» Stored data
----

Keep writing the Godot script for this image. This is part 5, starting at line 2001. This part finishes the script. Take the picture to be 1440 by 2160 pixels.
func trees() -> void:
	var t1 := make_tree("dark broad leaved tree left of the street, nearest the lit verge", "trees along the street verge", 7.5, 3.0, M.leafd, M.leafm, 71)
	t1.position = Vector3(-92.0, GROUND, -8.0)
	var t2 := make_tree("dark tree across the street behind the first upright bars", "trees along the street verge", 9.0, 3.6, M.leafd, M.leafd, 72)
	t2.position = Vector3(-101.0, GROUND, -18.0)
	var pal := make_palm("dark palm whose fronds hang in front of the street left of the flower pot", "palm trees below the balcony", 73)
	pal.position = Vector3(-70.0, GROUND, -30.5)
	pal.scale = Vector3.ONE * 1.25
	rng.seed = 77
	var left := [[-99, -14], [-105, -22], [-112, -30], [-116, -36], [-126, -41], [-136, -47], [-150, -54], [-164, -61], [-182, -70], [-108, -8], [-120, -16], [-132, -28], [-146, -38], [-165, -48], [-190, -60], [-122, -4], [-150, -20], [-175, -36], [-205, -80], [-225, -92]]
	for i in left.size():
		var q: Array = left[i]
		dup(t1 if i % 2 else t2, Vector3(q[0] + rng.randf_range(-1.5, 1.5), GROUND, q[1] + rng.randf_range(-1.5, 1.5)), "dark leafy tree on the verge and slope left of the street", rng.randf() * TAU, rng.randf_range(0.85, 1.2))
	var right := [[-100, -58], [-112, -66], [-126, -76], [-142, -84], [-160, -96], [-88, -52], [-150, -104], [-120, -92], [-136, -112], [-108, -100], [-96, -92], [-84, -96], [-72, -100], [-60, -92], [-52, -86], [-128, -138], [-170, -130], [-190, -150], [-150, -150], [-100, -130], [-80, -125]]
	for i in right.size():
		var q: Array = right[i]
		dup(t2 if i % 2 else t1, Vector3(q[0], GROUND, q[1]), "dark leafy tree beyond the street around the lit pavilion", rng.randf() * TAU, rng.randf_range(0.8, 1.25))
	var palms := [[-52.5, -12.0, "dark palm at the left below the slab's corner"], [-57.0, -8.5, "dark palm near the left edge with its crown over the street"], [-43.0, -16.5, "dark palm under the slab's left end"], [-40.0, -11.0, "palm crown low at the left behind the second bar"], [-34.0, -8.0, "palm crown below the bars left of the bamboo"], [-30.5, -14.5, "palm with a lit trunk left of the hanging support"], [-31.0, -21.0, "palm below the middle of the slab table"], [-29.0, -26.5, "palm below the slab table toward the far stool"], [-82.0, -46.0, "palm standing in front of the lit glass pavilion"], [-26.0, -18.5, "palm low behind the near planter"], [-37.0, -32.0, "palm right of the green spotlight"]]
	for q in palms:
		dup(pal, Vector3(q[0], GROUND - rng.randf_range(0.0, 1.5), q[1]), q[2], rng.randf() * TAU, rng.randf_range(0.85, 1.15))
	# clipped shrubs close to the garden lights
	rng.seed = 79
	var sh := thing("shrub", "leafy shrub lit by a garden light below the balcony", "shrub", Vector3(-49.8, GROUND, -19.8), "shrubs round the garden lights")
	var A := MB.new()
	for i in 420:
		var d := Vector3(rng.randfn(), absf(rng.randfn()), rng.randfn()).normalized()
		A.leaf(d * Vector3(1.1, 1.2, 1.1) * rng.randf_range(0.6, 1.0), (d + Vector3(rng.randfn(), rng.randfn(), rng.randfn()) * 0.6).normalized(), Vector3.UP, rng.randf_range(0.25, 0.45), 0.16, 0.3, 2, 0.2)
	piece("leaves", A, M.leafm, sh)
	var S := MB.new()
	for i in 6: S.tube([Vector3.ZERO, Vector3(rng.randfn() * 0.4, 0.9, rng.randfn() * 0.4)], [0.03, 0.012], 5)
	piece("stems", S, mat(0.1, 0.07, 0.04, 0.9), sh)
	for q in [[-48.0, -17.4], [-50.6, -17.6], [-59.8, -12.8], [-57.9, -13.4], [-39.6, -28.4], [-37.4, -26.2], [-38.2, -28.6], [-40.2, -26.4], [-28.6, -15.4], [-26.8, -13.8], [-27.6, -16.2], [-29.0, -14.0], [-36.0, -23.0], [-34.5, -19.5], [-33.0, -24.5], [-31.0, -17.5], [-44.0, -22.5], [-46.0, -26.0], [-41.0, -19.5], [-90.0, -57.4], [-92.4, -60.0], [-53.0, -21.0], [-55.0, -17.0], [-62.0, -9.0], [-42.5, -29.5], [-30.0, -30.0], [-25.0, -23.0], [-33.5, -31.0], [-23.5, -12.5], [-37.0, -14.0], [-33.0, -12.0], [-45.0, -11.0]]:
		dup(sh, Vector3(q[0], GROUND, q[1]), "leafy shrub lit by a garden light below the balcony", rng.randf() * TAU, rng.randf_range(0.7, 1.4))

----

» Exercise instructions
Please set down the whole listing above without altering a single line.

» Complete response
Keep writing the Godot script for this image. This is part 5, starting at line 2001. This part finishes the script. Take the picture to be 1440 by 2160 pixels.
func trees() -> void:
	var t1 := make_tree("dark broad leaved tree left of the street, nearest the lit verge", "trees along the street verge", 7.5, 3.0, M.leafd, M.leafm, 71)
	t1.position = Vector3(-92.0, GROUND, -8.0)
	var t2 := make_tree("dark tree across the street behind the first upright bars", "trees along the street verge", 9.0, 3.6, M.leafd, M.leafd, 72)
	t2.position = Vector3(-101.0, GROUND, -18.0)
	var pal := make_palm("dark palm whose fronds hang in front of the street left of the flower pot", "palm trees below the balcony", 73)
	pal.position = Vector3(-70.0, GROUND, -30.5)
	pal.scale = Vector3.ONE * 1.25
	rng.seed = 77
	var left := [[-99, -14], [-105, -22], [-112, -30], [-116, -36], [-126, -41], [-136, -47], [-150, -54], [-164, -61], [-182, -70], [-108, -8], [-120, -16], [-132, -28], [-146, -38], [-165, -48], [-190, -60], [-122, -4], [-150, -20], [-175, -36], [-205, -80], [-225, -92]]
	for i in left.size():
		var q: Array = left[i]
		dup(t1 if i % 2 else t2, Vector3(q[0] + rng.randf_range(-1.5, 1.5), GROUND, q[1] + rng.randf_range(-1.5, 1.5)), "dark leafy tree on the verge and slope left of the street", rng.randf() * TAU, rng.randf_range(0.85, 1.2))
	var right := [[-100, -58], [-112, -66], [-126, -76], [-142, -84], [-160, -96], [-88, -52], [-150, -104], [-120, -92], [-136, -112], [-108, -100], [-96, -92], [-84, -96], [-72, -100], [-60, -92], [-52, -86], [-128, -138], [-170, -130], [-190, -150], [-150, -150], [-100, -130], [-80, -125]]
	for i in right.size():
		var q: Array = right[i]
		dup(t2 if i % 2 else t1, Vector3(q[0], GROUND, q[1]), "dark leafy tree beyond the street around the lit pavilion", rng.randf() * TAU, rng.randf_range(0.8, 1.25))
	var palms := [[-52.5, -12.0, "dark palm at the left below the slab's corner"], [-57.0, -8.5, "dark palm near the left edge with its crown over the street"], [-43.0, -16.5, "dark palm under the slab's left end"], [-40.0, -11.0, "palm crown low at the left behind the second bar"], [-34.0, -8.0, "palm crown below the bars left of the bamboo"], [-30.5, -14.5, "palm with a lit trunk left of the hanging support"], [-31.0, -21.0, "palm below the middle of the slab table"], [-29.0, -26.5, "palm below the slab table toward the far stool"], [-82.0, -46.0, "palm standing in front of the lit glass pavilion"], [-26.0, -18.5, "palm low behind the near planter"], [-37.0, -32.0, "palm right of the green spotlight"]]
	for q in palms:
		dup(pal, Vector3(q[0], GROUND - rng.randf_range(0.0, 1.5), q[1]), q[2], rng.randf() * TAU, rng.randf_range(0.85, 1.15))
	# clipped shrubs close to the garden lights
	rng.seed = 79
	var sh := thing("shrub", "leafy shrub lit by a garden light below the balcony", "shrub", Vector3(-49.8, GROUND, -19.8), "shrubs round the garden lights")
	var A := MB.new()
	for i in 420:
		var d := Vector3(rng.randfn(), absf(rng.randfn()), rng.randfn()).normalized()
		A.leaf(d * Vector3(1.1, 1.2, 1.1) * rng.randf_range(0.6, 1.0), (d + Vector3(rng.randfn(), rng.randfn(), rng.randfn()) * 0.6).normalized(), Vector3.UP, rng.randf_range(0.25, 0.45), 0.16, 0.3, 2, 0.2)
	piece("leaves", A, M.leafm, sh)
	var S := MB.new()
	for i in 6: S.tube([Vector3.ZERO, Vector3(rng.randfn() * 0.4, 0.9, rng.randfn() * 0.4)], [0.03, 0.012], 5)
	piece("stems", S, mat(0.1, 0.07, 0.04, 0.9), sh)
	for q in [[-48.0, -17.4], [-50.6, -17.6], [-59.8, -12.8], [-57.9, -13.4], [-39.6, -28.4], [-37.4, -26.2], [-38.2, -28.6], [-40.2, -26.4], [-28.6, -15.4], [-26.8, -13.8], [-27.6, -16.2], [-29.0, -14.0], [-36.0, -23.0], [-34.5, -19.5], [-33.0, -24.5], [-31.0, -17.5], [-44.0, -22.5], [-46.0, -26.0], [-41.0, -19.5], [-90.0, -57.4], [-92.4, -60.0], [-53.0, -21.0], [-55.0, -17.0], [-62.0, -9.0], [-42.5, -29.5], [-30.0, -30.0], [-25.0, -23.0], [-33.5, -31.0], [-23.5, -12.5], [-37.0, -14.0], [-33.0, -12.0], [-45.0, -11.0]]:
		dup(sh, Vector3(q[0], GROUND, q[1]), "leafy shrub lit by a garden light below the balcony", rng.randf() * TAU, rng.randf_range(0.7, 1.4))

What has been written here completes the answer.